Kılıçdaroğlu ha perso voti rispetto al primo turno solo in undici province dell’est e del sudest, tra cui Diyarbakır, Ağrı, Hakkari e Mardin.
I voti del nazionalista anti immigrati, Sinan Oğan, si sono distribuiti più o meno a metà tra le due parti. Il calo della partecipazione, di circa 3 punti, al voto sembra dunque aver giovato a favore del capo dello stato.
Erdoğan è risultato vincitore in dieci su undici province colpite dal terribile terremoto del 6 febbraio.
I prossimi cinque anni di Erdoğan al potere
La vittoria di stretta misura di Erdoğan non comporterà con ogni probabilità alcun cambio di rotta nella politica economica turca. Il presidente ha annunciato infatti che continuerà nella sua dottrina economica non ortodossa dei bassi tassi di interesse.
Dunque lo scenario più plausibile a cui potremmo assistere è quello di una politica interna ed estera sulla falsariga di quella praticata finora. È probabile che Erdoğan continuerà a contare su Russia e paesi del Golfo per poter sostenere il suo modello economico. Ma il rischio è che dopo le elezioni si apra una lunga fase di instabilità, nel settore economico, in politica interna ed estera. Il governo del dopo 28 maggio si troverà ad affrontare gli effetti negativi sulle casse dello stato, già a secco, dovuti alla politica della cosiddetta “spesa elettorale” messa in atto dal presidente per alleviare le sofferenze della popolazione in vista delle elezioni.

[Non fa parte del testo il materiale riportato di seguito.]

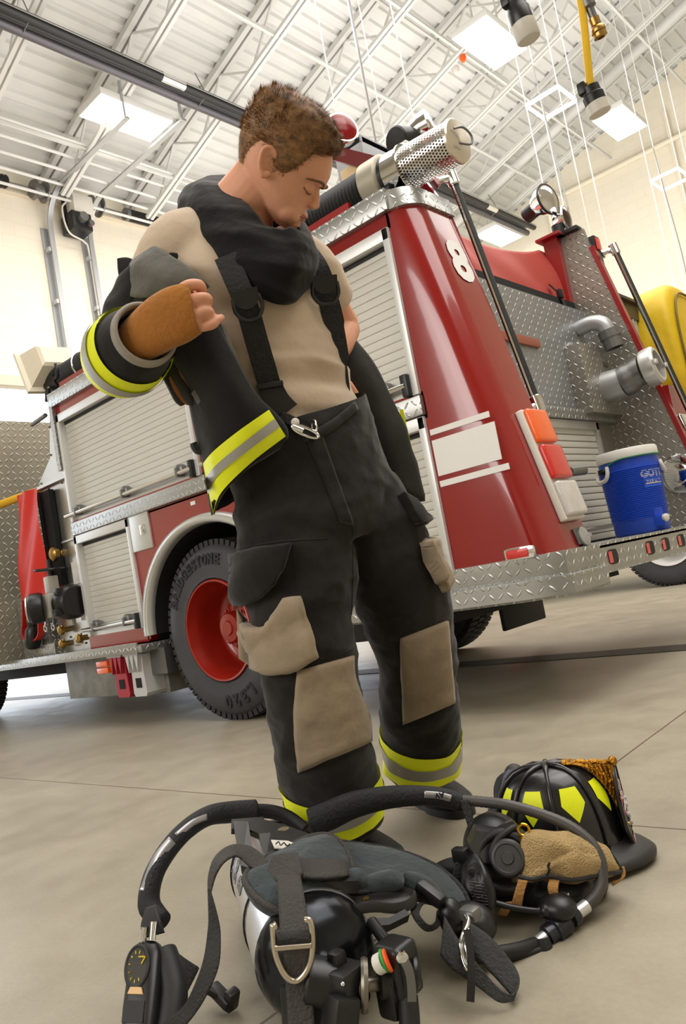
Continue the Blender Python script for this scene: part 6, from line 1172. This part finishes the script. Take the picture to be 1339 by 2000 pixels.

Era quasi impossibile battere l’uomo che mette in prigione i suoi oppositori, con il leader del terzo più grande partito del paese in carcere, con la società civile, con intellettuali e mondo accademico sotto costante minaccia. Era quasi impossibile battere l’uomo che controlla i media, la magistratura, che fa strame di ogni regola e diritto, che impiega le risorse finanziarie dello stato per rimanere al potere. Ma nonostante tutto la metà del paese si è espressa per la democrazia. Vorrebbe voltare pagina. L’opposizione nel paese sembra sempre più resiliente alla democrazia e disposta a continuare la sua coraggiosa lotta contro un nemico che diventa sempre più autocratico. Ecco perché l’Europa e l’Unione europea non possono dimenticare i democratici in Turchia.